## [WHAT TO WORK ON]
Could you write out the opening lines of the data, word for word, stopping after the line that contains "0), .7, c2.z, COLP)"?

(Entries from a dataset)
[START]
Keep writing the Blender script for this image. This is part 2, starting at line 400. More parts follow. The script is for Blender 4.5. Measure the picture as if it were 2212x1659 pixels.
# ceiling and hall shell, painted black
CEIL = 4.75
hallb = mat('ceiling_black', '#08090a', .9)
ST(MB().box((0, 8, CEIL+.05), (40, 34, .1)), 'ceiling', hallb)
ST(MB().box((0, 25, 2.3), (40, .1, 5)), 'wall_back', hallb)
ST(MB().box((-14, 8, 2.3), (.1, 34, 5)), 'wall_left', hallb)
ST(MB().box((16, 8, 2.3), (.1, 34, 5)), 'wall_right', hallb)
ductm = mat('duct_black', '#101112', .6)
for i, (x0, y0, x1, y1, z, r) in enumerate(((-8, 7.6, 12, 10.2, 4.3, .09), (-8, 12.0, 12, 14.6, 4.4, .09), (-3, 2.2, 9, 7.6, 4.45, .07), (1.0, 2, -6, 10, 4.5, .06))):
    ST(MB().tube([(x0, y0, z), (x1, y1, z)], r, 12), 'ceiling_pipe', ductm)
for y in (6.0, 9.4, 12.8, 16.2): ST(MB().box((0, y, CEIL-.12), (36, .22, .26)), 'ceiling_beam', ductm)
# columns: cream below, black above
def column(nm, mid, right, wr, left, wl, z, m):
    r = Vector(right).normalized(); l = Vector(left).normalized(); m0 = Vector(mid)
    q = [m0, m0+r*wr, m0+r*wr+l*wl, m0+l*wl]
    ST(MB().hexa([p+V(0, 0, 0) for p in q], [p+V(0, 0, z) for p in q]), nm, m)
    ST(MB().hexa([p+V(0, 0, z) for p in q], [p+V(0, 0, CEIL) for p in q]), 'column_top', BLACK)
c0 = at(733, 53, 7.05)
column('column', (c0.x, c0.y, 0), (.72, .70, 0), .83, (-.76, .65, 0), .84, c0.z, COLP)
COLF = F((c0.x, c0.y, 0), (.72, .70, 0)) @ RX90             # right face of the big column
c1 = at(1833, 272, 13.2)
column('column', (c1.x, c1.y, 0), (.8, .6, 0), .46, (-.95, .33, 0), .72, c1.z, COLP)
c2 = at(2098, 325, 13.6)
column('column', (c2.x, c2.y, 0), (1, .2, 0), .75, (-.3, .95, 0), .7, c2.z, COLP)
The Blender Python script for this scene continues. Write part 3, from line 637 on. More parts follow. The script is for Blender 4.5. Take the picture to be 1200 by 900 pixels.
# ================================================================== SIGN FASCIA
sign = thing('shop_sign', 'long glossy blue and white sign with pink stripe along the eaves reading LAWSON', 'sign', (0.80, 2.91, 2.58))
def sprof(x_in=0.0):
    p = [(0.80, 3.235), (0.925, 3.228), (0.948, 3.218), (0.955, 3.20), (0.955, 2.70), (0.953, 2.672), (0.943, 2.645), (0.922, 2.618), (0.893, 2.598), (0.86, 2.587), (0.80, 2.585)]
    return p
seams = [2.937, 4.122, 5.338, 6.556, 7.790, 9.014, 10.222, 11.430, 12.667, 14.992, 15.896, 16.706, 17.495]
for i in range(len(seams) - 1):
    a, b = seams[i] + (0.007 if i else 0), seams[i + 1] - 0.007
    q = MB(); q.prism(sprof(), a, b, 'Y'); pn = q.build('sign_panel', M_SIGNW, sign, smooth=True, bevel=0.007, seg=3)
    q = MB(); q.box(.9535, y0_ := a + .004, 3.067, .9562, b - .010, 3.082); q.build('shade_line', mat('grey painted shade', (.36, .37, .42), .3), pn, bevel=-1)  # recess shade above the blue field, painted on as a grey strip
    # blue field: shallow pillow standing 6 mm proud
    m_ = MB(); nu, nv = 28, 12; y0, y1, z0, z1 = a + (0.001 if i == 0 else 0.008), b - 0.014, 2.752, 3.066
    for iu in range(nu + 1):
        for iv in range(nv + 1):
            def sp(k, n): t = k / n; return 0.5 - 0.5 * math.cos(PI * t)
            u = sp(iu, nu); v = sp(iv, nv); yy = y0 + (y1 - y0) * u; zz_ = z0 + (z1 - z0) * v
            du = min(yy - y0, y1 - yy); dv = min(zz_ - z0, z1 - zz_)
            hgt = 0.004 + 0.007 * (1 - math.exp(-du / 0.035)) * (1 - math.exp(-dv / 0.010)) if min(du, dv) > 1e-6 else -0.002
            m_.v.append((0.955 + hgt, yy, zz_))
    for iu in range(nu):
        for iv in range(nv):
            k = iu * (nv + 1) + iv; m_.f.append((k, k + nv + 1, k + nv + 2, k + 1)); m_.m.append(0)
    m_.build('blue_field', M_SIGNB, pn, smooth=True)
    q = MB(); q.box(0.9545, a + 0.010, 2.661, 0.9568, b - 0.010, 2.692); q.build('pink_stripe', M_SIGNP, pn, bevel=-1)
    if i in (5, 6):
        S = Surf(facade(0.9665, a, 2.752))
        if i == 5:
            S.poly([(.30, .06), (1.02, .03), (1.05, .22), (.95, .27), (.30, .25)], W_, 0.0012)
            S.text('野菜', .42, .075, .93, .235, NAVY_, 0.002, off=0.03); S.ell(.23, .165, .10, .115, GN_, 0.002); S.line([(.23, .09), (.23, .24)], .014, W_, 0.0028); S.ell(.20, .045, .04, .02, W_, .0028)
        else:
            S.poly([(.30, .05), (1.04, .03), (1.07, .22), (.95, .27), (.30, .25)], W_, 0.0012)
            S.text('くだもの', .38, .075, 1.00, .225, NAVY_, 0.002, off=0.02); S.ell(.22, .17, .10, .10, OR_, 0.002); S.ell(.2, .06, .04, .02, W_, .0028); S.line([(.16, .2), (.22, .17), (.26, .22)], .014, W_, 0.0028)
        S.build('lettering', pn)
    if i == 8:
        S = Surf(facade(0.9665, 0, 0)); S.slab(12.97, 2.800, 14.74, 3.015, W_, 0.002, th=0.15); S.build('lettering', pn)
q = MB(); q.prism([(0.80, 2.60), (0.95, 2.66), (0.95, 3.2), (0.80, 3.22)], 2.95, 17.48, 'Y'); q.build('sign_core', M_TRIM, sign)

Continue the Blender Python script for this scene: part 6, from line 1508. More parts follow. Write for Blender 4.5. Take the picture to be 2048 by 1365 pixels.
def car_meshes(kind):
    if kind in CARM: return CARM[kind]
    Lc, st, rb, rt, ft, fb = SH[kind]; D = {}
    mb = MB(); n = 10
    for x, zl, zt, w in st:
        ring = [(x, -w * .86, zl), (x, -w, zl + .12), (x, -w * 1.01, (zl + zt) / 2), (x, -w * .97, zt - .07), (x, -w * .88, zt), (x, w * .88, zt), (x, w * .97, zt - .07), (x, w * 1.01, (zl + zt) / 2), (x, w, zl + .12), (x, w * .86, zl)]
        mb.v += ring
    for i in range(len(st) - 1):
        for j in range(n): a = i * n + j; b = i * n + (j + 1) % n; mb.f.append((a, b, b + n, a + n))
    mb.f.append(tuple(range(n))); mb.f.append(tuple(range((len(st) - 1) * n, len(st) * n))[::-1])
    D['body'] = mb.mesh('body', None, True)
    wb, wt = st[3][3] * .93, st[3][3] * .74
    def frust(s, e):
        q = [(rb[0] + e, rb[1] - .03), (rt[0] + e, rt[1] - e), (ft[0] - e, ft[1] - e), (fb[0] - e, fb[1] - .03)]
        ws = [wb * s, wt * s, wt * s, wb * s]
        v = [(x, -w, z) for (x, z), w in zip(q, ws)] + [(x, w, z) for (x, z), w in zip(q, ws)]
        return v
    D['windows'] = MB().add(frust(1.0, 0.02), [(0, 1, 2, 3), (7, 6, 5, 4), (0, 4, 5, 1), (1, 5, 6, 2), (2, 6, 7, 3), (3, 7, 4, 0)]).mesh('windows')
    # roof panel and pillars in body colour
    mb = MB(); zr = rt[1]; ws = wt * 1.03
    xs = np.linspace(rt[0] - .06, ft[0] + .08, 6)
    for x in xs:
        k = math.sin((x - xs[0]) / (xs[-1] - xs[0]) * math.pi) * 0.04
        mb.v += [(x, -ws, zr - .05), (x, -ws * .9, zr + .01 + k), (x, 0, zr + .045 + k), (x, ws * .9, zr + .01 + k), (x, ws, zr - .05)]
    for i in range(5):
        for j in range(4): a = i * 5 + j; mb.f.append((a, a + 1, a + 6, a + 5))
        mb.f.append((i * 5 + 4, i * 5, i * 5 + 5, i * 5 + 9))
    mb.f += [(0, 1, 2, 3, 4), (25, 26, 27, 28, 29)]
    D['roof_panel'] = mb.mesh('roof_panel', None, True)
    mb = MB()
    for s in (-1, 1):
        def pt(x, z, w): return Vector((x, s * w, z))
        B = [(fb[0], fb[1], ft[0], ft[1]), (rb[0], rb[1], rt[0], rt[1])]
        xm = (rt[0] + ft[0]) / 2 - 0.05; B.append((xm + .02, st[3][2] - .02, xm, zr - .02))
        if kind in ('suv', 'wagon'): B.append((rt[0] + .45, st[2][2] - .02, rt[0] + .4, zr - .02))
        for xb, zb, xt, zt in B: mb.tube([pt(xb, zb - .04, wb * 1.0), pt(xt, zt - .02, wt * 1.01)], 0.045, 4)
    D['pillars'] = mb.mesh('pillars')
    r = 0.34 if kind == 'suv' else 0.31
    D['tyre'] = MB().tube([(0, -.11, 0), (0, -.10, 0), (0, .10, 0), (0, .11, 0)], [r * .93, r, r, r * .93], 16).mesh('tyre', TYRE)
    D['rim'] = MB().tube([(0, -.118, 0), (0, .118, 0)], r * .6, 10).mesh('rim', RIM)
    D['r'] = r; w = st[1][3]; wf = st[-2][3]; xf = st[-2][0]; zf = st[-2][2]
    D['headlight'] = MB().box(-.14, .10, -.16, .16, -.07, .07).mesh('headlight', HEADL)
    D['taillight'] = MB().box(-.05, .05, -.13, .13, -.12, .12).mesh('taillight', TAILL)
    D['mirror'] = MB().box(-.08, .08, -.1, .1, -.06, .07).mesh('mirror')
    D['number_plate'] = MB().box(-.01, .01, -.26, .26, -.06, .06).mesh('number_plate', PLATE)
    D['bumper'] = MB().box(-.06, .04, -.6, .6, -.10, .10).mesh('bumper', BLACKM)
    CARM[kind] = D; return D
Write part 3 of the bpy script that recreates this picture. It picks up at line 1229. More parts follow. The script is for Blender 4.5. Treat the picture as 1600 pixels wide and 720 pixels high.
[END]
## [WRITTEN SOLUTION]
Keep writing the Blender script for this image. This is part 2, starting at line 400. More parts follow. The script is for Blender 4.5. Measure the picture as if it were 2212x1659 pixels.
# ceiling and hall shell, painted black
CEIL = 4.75
hallb = mat('ceiling_black', '#08090a', .9)
ST(MB().box((0, 8, CEIL+.05), (40, 34, .1)), 'ceiling', hallb)
ST(MB().box((0, 25, 2.3), (40, .1, 5)), 'wall_back', hallb)
ST(MB().box((-14, 8, 2.3), (.1, 34, 5)), 'wall_left', hallb)
ST(MB().box((16, 8, 2.3), (.1, 34, 5)), 'wall_right', hallb)
ductm = mat('duct_black', '#101112', .6)
for i, (x0, y0, x1, y1, z, r) in enumerate(((-8, 7.6, 12, 10.2, 4.3, .09), (-8, 12.0, 12, 14.6, 4.4, .09), (-3, 2.2, 9, 7.6, 4.45, .07), (1.0, 2, -6, 10, 4.5, .06))):
    ST(MB().tube([(x0, y0, z), (x1, y1, z)], r, 12), 'ceiling_pipe', ductm)
for y in (6.0, 9.4, 12.8, 16.2): ST(MB().box((0, y, CEIL-.12), (36, .22, .26)), 'ceiling_beam', ductm)
# columns: cream below, black above
def column(nm, mid, right, wr, left, wl, z, m):
    r = Vector(right).normalized(); l = Vector(left).normalized(); m0 = Vector(mid)
    q = [m0, m0+r*wr, m0+r*wr+l*wl, m0+l*wl]
    ST(MB().hexa([p+V(0, 0, 0) for p in q], [p+V(0, 0, z) for p in q]), nm, m)
    ST(MB().hexa([p+V(0, 0, z) for p in q], [p+V(0, 0, CEIL) for p in q]), 'column_top', BLACK)
c0 = at(733, 53, 7.05)
column('column', (c0.x, c0.y, 0), (.72, .70, 0), .83, (-.76, .65, 0), .84, c0.z, COLP)
COLF = F((c0.x, c0.y, 0), (.72, .70, 0)) @ RX90             # right face of the big column
c1 = at(1833, 272, 13.2)
column('column', (c1.x, c1.y, 0), (.8, .6, 0), .46, (-.95, .33, 0), .72, c1.z, COLP)
c2 = at(2098, 325, 13.6)
column('column', (c2.x, c2.y, 0), (1, .2, 0), .75, (-.3, .95, 0), .7, c2.z, COLP)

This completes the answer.